- [SET PROBLEM]
Copy nothing but the part that opens with the line containing "Write a Blender" and closes with the line containing "COL = S.collection". Do not include pictures.

- [DATASET ROWS]
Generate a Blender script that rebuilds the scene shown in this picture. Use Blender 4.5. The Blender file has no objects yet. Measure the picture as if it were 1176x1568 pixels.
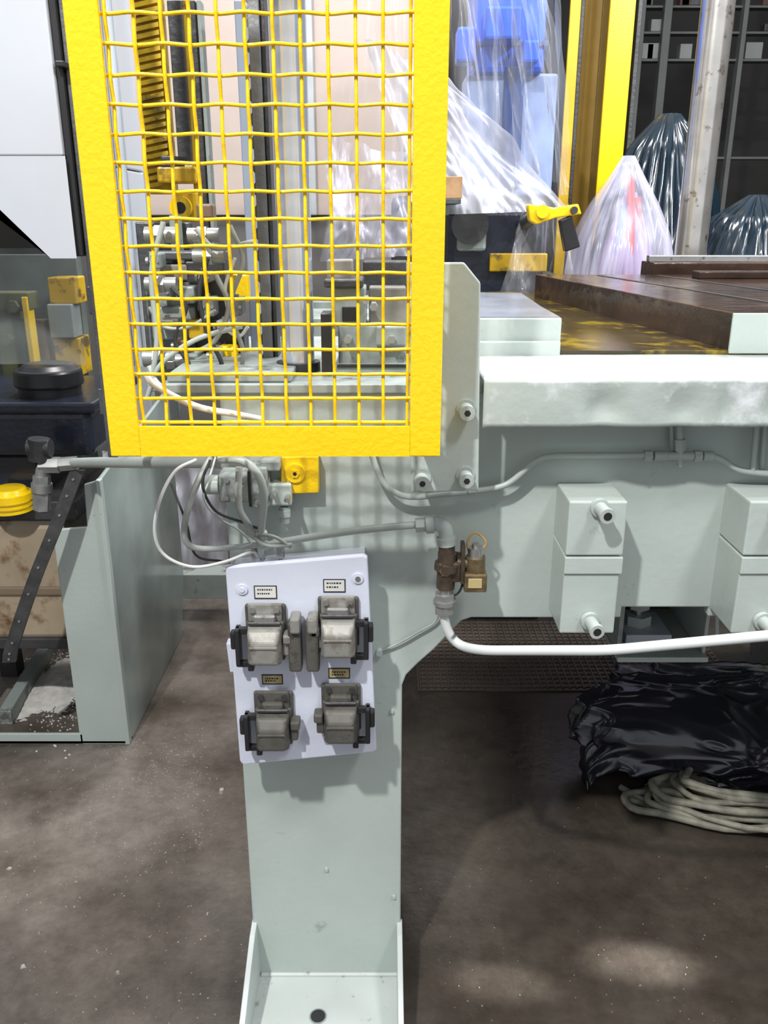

---

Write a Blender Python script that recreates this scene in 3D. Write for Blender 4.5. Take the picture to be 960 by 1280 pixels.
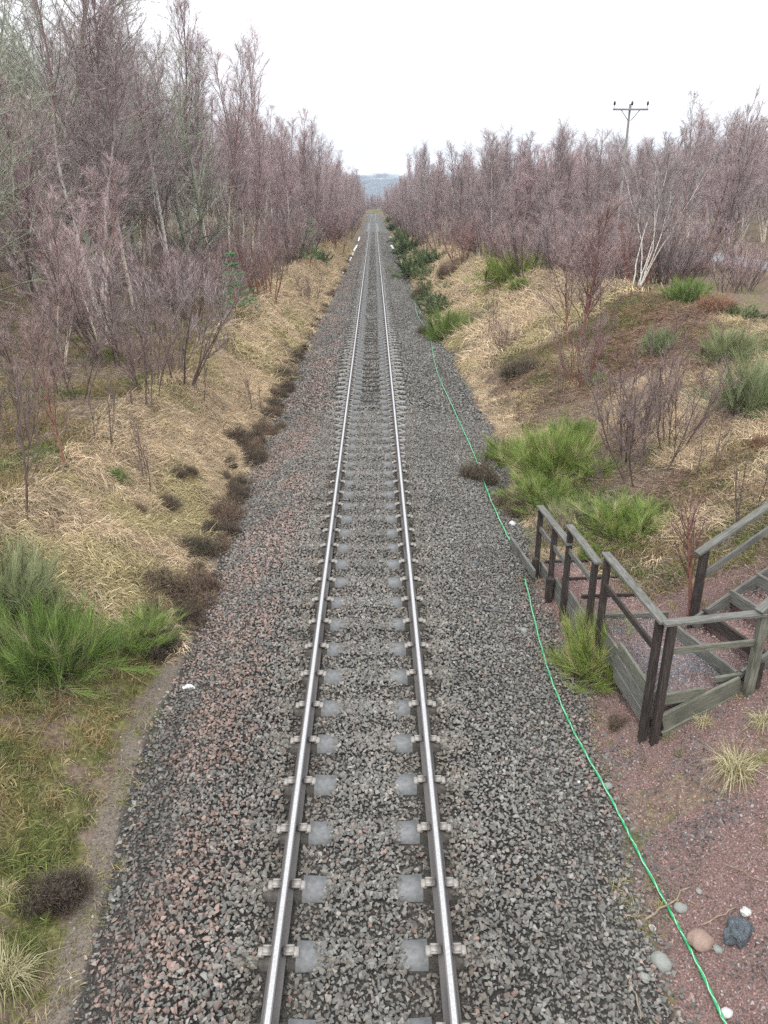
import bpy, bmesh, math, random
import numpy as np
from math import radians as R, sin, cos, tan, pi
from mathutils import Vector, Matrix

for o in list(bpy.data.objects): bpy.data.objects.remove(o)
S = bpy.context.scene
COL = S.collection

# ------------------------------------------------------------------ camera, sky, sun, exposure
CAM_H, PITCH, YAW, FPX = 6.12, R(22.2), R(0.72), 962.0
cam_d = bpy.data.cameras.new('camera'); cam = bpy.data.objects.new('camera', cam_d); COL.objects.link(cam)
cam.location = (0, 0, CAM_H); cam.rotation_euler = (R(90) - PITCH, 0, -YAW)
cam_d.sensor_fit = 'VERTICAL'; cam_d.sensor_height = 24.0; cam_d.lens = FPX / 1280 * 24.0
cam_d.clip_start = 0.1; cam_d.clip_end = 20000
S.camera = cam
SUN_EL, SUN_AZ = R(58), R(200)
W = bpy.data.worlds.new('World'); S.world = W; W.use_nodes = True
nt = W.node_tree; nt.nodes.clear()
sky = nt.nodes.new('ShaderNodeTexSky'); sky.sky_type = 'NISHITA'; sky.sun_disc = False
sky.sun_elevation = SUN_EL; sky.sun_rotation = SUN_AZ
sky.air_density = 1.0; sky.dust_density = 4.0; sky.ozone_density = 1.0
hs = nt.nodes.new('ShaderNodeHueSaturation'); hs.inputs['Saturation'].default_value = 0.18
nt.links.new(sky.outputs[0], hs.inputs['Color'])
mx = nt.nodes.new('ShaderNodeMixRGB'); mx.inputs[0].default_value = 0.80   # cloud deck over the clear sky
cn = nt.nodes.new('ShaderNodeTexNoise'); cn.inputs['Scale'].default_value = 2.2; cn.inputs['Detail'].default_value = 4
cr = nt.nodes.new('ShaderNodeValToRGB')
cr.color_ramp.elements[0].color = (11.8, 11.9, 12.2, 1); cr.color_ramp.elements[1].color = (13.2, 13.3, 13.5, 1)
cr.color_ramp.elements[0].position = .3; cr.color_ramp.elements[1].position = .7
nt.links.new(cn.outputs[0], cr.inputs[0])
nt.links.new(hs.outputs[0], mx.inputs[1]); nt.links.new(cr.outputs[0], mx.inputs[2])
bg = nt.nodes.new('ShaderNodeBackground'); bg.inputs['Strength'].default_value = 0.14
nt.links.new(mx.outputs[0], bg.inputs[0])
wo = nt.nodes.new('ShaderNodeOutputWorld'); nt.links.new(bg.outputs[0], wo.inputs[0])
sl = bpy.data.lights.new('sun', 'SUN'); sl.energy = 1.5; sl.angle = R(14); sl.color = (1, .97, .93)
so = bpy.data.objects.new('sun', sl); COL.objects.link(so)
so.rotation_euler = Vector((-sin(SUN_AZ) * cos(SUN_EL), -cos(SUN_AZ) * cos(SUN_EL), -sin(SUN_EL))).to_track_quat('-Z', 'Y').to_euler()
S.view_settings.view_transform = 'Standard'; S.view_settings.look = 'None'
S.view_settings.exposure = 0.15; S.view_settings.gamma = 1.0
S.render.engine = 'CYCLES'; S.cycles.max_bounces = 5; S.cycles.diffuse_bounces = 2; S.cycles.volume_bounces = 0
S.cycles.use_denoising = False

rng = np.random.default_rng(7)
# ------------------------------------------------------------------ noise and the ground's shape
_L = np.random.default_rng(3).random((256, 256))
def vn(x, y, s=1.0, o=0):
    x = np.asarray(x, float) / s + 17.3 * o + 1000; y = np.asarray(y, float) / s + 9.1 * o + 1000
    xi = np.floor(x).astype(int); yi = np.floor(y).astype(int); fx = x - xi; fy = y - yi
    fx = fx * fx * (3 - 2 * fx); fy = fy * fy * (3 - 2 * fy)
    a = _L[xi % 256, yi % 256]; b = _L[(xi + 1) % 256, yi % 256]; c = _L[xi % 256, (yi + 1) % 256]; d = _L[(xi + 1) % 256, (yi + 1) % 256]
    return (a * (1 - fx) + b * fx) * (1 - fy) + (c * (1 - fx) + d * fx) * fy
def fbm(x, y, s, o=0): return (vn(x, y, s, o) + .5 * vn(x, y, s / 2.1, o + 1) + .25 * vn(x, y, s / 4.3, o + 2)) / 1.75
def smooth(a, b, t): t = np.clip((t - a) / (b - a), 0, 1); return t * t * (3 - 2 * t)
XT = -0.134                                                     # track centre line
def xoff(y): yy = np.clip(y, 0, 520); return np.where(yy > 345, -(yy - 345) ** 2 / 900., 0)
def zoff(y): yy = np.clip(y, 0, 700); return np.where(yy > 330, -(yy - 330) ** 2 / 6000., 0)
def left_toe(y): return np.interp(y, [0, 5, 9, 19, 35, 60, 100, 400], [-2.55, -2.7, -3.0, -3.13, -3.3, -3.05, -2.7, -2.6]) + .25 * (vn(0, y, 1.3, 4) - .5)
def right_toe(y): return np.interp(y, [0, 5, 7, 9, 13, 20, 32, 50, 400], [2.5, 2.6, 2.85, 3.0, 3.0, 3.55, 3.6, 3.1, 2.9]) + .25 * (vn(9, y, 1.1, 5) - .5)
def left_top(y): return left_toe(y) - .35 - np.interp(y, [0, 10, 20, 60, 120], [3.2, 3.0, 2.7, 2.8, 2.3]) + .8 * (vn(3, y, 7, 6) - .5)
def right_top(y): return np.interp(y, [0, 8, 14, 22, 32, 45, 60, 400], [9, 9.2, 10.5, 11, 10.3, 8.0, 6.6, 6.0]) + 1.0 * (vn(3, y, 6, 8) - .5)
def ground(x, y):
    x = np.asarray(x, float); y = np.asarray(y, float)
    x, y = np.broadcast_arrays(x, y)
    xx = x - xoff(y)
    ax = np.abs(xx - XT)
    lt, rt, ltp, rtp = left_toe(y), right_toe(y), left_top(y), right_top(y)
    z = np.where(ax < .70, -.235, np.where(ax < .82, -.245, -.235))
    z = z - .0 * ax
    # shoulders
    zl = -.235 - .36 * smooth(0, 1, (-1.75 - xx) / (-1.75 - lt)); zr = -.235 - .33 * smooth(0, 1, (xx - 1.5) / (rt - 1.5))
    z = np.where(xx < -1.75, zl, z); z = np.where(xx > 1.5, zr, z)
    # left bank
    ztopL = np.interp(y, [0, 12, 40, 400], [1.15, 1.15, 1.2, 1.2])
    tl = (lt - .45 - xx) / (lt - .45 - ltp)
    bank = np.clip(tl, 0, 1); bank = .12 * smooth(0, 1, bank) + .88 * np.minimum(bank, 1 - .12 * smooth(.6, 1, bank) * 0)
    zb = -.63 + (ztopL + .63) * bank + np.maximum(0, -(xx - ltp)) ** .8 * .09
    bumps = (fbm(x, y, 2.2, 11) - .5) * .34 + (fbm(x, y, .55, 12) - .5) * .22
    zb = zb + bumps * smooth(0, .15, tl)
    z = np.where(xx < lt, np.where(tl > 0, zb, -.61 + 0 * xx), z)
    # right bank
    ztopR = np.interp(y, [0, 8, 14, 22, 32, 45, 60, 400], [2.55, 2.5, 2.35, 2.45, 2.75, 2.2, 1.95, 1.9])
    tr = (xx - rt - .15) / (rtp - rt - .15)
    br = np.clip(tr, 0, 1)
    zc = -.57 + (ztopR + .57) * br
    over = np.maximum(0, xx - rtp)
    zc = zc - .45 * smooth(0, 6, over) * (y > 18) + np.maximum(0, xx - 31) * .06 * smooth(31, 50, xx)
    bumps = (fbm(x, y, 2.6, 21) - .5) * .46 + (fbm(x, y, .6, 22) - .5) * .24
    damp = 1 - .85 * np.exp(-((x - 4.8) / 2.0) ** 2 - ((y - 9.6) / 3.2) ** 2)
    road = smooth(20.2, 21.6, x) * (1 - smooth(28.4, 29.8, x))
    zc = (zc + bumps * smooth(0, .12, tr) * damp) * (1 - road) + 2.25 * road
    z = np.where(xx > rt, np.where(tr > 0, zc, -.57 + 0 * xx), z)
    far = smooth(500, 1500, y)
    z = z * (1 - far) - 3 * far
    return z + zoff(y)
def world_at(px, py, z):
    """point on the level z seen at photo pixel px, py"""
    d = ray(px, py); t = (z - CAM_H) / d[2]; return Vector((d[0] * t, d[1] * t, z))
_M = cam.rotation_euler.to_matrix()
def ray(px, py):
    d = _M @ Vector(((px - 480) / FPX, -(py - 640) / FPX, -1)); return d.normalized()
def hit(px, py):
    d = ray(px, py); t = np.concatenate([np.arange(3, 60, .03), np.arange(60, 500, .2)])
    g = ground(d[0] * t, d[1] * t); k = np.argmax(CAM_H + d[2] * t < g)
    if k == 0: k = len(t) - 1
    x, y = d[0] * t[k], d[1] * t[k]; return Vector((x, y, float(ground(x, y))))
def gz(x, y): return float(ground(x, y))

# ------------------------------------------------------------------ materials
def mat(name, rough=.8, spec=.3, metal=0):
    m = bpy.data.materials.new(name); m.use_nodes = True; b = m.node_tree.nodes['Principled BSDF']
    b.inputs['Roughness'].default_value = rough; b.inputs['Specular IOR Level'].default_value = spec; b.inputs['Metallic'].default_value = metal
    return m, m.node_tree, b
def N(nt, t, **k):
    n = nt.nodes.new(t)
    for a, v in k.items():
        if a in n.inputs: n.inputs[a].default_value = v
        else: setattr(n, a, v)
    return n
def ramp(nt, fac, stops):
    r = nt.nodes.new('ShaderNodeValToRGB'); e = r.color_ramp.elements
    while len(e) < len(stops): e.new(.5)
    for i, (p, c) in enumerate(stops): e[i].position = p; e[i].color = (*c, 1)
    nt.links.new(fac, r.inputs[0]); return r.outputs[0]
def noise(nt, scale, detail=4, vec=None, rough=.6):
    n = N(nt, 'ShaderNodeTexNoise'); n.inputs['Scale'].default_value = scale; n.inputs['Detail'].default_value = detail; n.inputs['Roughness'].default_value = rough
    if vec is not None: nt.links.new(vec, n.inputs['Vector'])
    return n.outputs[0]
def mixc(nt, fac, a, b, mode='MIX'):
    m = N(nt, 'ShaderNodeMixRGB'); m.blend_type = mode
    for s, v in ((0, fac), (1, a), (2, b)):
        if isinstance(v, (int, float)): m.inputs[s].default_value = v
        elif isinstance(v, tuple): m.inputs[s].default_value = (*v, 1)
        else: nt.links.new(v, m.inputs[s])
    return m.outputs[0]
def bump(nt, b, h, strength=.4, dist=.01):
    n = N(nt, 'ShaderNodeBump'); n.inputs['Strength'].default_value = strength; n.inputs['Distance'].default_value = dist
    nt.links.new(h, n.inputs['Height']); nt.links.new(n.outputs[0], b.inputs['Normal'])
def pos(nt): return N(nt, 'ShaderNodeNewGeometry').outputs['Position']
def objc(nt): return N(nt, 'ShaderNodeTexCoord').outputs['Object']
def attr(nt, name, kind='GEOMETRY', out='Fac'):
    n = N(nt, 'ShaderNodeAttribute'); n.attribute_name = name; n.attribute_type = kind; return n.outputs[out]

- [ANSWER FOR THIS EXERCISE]
Write a Blender Python script that recreates this scene in 3D. Write for Blender 4.5. Take the picture to be 960 by 1280 pixels.
import bpy, bmesh, math, random
import numpy as np
from math import radians as R, sin, cos, tan, pi
from mathutils import Vector, Matrix

for o in list(bpy.data.objects): bpy.data.objects.remove(o)
S = bpy.context.scene
COL = S.collection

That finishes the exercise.